Latitude Investment Management cites Ryanair’s 58% return in Q4 2025 letter
Latitude Investment Management’s latest quarterly correspondence underscores a fundamentals-driven approach, pointing to Ryanair Holdings as a best-in-class operator despite regulatory headwinds and market oversupply.

Latitude Investment Management has highlighted Ryanair Holdings in its fourth-quarter 2025 investor letter, noting the airline delivered a 58% total return in 2025. The firm attributed this performance to significant market share gains and superior operational efficiency, describing the carrier as a best-in-class operator with returns on equity exceeding 20%.
The letter emphasised a long-term, fundamentals-driven investment philosophy, utilising the “dog and owner” analogy to argue that stock prices ultimately follow underlying earnings growth rather than short-term volatility. Latitude reported that its own portfolio delivered strong results in 2025, with earnings growing over 15% and returns of 21%, driven by consistent fundamental growth rather than valuation changes.

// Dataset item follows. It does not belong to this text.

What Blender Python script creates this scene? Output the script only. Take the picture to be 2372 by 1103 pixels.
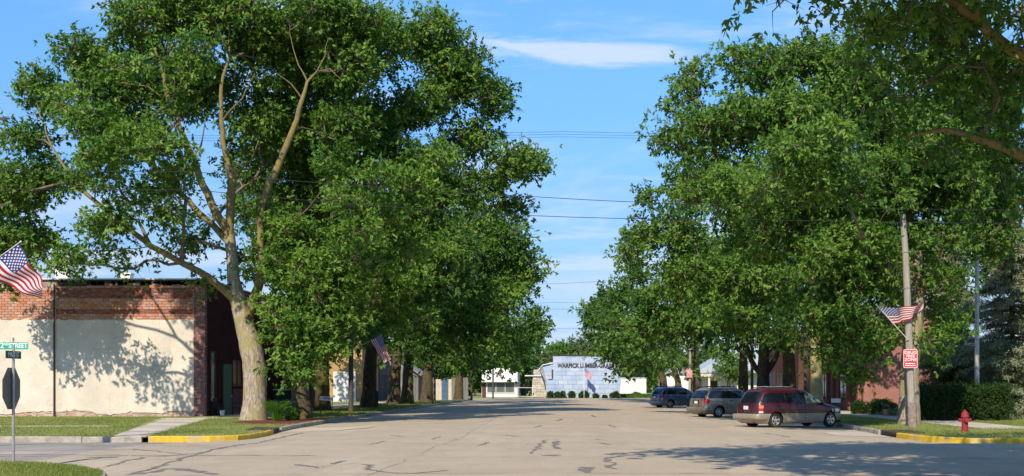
import bpy, bmesh, math, random
import numpy as np
from mathutils import Vector, Matrix
from mathutils.geometry import tessellate_polygon

for o in list(bpy.data.objects):
    bpy.data.objects.remove(o)
S = bpy.context.scene
COL = S.collection
PI = math.pi
H = 1.75                       # eye height of the photographer
F = 3000.0                     # focal length in photo pixels

# ------------------------------------------------------------------ camera, light
cd = bpy.data.cameras.new('camera'); cam = bpy.data.objects.new('camera', cd); COL.objects.link(cam)
cam.location = (0, 0, H); cam.rotation_euler = (PI/2, 0, 0)
cd.sensor_width = 36; cd.lens = 36*F/2372
cd.shift_x = -114/2372; cd.shift_y = (893-551.5)/2372
cd.clip_start = 0.5; cd.clip_end = 8000
S.camera = cam

SUN_EL, SUN_AZ = math.radians(38), math.radians(15)     # azimuth: behind the camera, towards the left
w = bpy.data.worlds.new('World'); S.world = w; w.use_nodes = True
nt = w.node_tree; nt.nodes.clear()
def nd(nt, typ, **kw):
    n = nt.nodes.new(typ)
    for k, v in kw.items():
        if k in n.inputs: n.inputs[k].default_value = v
        else: setattr(n, k, v)
    return n
def math_n(nt, op, a, b=None, c=None):
    n = nt.nodes.new('ShaderNodeMath'); n.operation = op
    for i, v in enumerate((a, b, c)):
        if v is None: continue
        if isinstance(v, (int, float)): n.inputs[i].default_value = v
        else: nt.links.new(v, n.inputs[i])
    return n.outputs[0]
def mix_n(nt, fac, a, b, mode='MIX'):
    n = nt.nodes.new('ShaderNodeMix'); n.data_type = 'RGBA'; n.blend_type = mode
    for i, v in ((0, fac), (6, a), (7, b)):
        if isinstance(v, (int, float)): n.inputs[i].default_value = v
        elif isinstance(v, tuple): n.inputs[i].default_value = (*v[:3], 1)
        else: nt.links.new(v, n.inputs[i])
    return n.outputs[2]
def ramp_n(nt, v, lo, hi, a=0.0, b=1.0):
    n = nt.nodes.new('ShaderNodeMapRange'); n.interpolation_type = 'SMOOTHSTEP'
    nt.links.new(v, n.inputs[0])
    for i, q in enumerate((lo, hi, a, b)): n.inputs[i+1].default_value = q
    return n.outputs[0]
sky = nd(nt, 'ShaderNodeTexSky', sky_type='NISHITA', sun_disc=False)
sky.sun_elevation = SUN_EL; sky.sun_rotation = PI + SUN_AZ
sky.air_density = 1.0; sky.dust_density = 0.1; sky.ozone_density = 1.6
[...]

Latitude characterised the intra-European travel market as difficult, marked by oversupply, regulation, and uneconomic competitors. Despite these challenges, the firm noted Ryanair’s resilience, citing its ownership of its fleet as a strategic advantage over peers who rent aircraft. The manager stated that bottom-line growth for best-in-class operators can accrue from drivers such as market share gains and margin expansion, even in slow-growth environments.
As of May 12, 2026, Ryanair shares closed at approximately $56.28, with a market capitalisation of about $27.93 billion. Over the preceding 52 weeks, the stock traded between $49.90 and $74.24, with a one-month return of -9.18%. The firm highlighted a diversified portfolio of high-quality, cash-generative companies with solid market positions and low investment needs, while noting selective shifts toward more defensive, attractively valued names.
Hedge fund interest in Ryanair has seen a modest uptick, with 29 portfolios holding the stock at the end of the fourth quarter, up from 26 in the previous quarter. However, the airline is not included in Latitude’s list of 40 Most Popular Stocks Among Hedge Funds Heading Into 2026. The firm stated it has limited exposure to crowded themes like artificial intelligence, expressing conviction that some AI stocks may offer higher returns in shorter timeframes, though it prioritises fundamentals-driven growth.